CBS 2’s Derrick Blakley took a thermometer all around the city on Wednesday to check out some of the hottest spots in town.

At about 11 a.m. at Brigane Paving Co., a handheld thermometer showed the temperature was already close to 100 degrees.

But as steaming asphalt filled the trucks, it was even hotter for drivers. They could feel the rising heat at their backs, as the asphalt being loaded into their trucks was much hotter than the weather.

“I believe it’s over 300 (degrees) … way over 300,” trucker Miguel Martinez said.

At 1:10 p.m., about 10 minutes before first pitch at Wrigley Field, the thermometer read 104 degrees at Beyond the Ivy rooftop at 1010 W. Waveland Av.

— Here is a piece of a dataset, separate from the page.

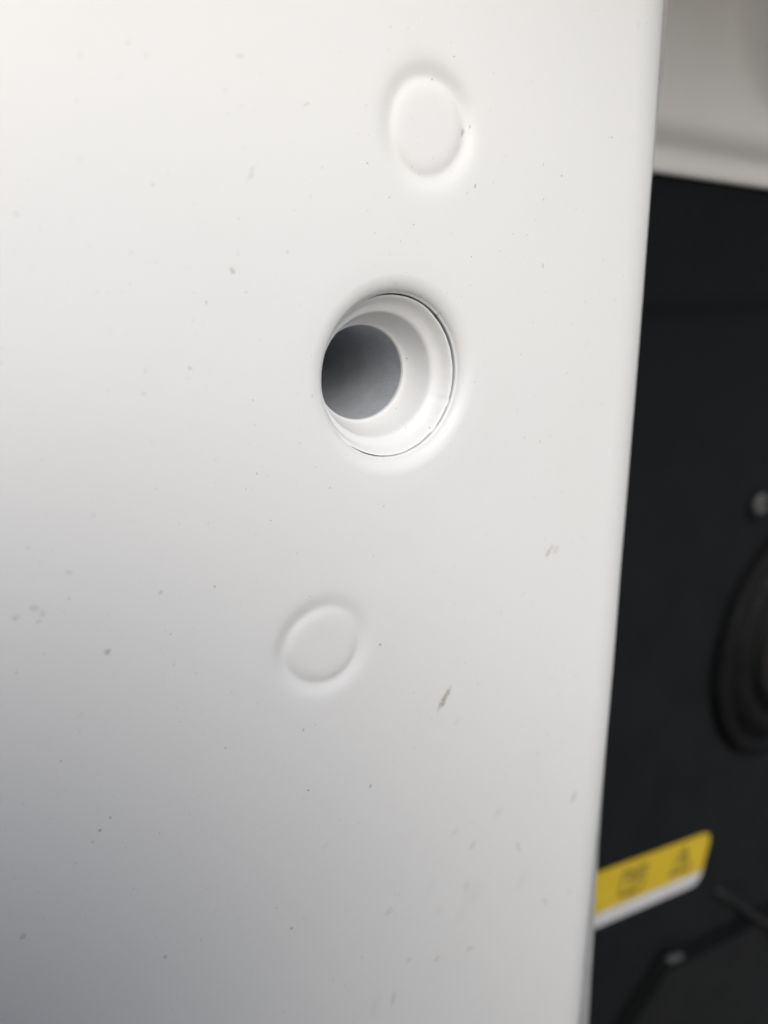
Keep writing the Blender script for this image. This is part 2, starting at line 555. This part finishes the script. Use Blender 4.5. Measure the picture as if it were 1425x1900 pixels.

Maybe that’s why the rooftop seats were practically empty, with most fans there hiding inside at the bar, where it was a heck of a lot cooler.

Cubs fan Jessica Gibson said, “I’m gonna go hike it on downstairs to the air conditioning or else find some paper towels in the restroom, cold paper towels.”

Fellow Cubs fan Matt Backe said he was going to stick at the bar too, rather than braving the heat on the rooftop.

“I’m gonna wimp it out…w-i-m-p, wimp. I’m gonna wimp it out,” Backe said.

At 1:45 p.m., getting back into the car proved to be hazardous, as a thermometer left inside on the front dash registered at well over 120 degrees.

At 2:15 p.m. in the pedway under Macy’s on State Street, the thermometer read 90 degrees, and the humidity inside the pedway was stifling.

CTA passenger Kaitlyn McDermott, said that the difference between the air-conditioned section of the pedway and the areas that are open to the outdoors was “very, very breath-taking. It takes your breath away. It’s very hot, sweaty, gross.”

Of course, thermometers just tell you the temperature. They don’t factor in humidity, which the heat index does. That’s why it’s supposed to give a better indication just of how uncomfortable things are.